— Begin Recorded data —

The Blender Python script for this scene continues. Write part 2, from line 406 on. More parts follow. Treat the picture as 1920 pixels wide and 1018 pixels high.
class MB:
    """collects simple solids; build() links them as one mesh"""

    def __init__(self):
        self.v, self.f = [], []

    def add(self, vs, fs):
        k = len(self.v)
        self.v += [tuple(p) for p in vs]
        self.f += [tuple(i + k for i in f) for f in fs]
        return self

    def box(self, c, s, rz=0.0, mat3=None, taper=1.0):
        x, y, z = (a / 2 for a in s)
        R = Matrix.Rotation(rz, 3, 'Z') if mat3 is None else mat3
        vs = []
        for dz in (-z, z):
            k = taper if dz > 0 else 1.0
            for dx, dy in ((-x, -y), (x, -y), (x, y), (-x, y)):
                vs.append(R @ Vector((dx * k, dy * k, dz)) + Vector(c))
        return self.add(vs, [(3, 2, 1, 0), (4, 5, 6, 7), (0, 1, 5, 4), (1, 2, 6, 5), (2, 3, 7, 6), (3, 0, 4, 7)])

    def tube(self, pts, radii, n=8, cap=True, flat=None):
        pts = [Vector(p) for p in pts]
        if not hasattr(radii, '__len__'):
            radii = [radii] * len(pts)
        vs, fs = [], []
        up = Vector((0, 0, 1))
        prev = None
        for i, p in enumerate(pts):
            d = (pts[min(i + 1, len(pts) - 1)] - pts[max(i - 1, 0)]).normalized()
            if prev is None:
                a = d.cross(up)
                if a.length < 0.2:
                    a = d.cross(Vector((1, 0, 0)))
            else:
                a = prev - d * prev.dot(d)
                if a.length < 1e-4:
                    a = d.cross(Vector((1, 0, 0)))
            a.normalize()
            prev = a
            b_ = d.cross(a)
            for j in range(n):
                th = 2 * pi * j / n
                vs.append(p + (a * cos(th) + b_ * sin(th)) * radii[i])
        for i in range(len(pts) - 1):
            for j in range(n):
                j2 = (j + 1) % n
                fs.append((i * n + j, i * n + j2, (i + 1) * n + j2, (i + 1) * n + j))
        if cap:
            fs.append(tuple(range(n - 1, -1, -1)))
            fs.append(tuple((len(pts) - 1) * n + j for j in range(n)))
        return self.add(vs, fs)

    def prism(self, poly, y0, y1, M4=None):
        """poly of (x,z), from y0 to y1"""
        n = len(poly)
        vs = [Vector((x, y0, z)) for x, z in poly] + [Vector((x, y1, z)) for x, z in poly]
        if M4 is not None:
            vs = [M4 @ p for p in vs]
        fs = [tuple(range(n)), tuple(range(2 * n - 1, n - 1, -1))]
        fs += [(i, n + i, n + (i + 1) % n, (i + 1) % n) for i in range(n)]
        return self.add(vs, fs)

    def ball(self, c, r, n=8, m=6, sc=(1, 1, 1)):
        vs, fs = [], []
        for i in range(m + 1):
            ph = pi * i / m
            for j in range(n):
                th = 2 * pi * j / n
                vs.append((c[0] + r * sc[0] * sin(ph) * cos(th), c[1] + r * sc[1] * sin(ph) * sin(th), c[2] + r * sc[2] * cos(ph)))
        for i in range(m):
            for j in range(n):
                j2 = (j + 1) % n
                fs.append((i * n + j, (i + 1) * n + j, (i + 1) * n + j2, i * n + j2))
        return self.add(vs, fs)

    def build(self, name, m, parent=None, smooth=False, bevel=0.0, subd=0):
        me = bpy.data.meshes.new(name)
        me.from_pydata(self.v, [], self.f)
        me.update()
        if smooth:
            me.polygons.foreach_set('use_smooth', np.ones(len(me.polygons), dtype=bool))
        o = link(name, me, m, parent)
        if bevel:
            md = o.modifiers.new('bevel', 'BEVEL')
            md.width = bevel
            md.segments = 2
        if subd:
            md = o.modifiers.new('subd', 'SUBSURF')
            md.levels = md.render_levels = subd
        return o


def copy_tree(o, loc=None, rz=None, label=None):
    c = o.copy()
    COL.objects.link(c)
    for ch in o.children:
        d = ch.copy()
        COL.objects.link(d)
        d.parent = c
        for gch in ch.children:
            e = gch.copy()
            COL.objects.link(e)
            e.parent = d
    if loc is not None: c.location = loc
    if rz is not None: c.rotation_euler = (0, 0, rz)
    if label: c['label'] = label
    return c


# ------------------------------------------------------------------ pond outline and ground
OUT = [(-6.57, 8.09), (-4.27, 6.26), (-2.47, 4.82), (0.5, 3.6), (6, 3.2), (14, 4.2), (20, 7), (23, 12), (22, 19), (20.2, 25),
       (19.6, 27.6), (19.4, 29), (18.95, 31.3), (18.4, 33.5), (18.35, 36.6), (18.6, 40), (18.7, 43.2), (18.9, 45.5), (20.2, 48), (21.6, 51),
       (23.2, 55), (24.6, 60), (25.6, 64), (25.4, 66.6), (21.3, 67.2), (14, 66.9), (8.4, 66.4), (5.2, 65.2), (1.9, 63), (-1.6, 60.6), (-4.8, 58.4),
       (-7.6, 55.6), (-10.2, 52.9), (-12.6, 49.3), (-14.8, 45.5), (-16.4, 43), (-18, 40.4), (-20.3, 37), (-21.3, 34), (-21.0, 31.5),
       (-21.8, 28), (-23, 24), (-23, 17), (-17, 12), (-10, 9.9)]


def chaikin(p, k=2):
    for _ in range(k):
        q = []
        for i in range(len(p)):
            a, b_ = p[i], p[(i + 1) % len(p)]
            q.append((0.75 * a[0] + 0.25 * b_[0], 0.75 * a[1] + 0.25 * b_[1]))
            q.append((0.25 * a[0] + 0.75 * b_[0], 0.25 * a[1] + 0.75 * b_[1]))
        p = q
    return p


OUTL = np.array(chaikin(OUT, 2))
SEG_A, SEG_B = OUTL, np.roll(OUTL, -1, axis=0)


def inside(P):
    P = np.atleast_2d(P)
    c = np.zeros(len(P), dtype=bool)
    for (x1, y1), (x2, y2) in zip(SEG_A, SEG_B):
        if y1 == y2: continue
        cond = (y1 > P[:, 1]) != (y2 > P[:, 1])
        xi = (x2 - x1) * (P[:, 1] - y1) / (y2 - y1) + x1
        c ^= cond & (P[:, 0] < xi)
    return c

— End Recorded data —

- [What is expected] Exactly as they appear, please write out the lines from the opening of the listing above down to the line containing "6), (3, 0, 4, 7)])", with both end lines included.

- [Exercise solution]
The Blender Python script for this scene continues. Write part 2, from line 406 on. More parts follow. Treat the picture as 1920 pixels wide and 1018 pixels high.
class MB:
    """collects simple solids; build() links them as one mesh"""

    def __init__(self):
        self.v, self.f = [], []

    def add(self, vs, fs):
        k = len(self.v)
        self.v += [tuple(p) for p in vs]
        self.f += [tuple(i + k for i in f) for f in fs]
        return self

    def box(self, c, s, rz=0.0, mat3=None, taper=1.0):
        x, y, z = (a / 2 for a in s)
        R = Matrix.Rotation(rz, 3, 'Z') if mat3 is None else mat3
        vs = []
        for dz in (-z, z):
            k = taper if dz > 0 else 1.0
            for dx, dy in ((-x, -y), (x, -y), (x, y), (-x, y)):
                vs.append(R @ Vector((dx * k, dy * k, dz)) + Vector(c))
        return self.add(vs, [(3, 2, 1, 0), (4, 5, 6, 7), (0, 1, 5, 4), (1, 2, 6, 5), (2, 3, 7, 6), (3, 0, 4, 7)])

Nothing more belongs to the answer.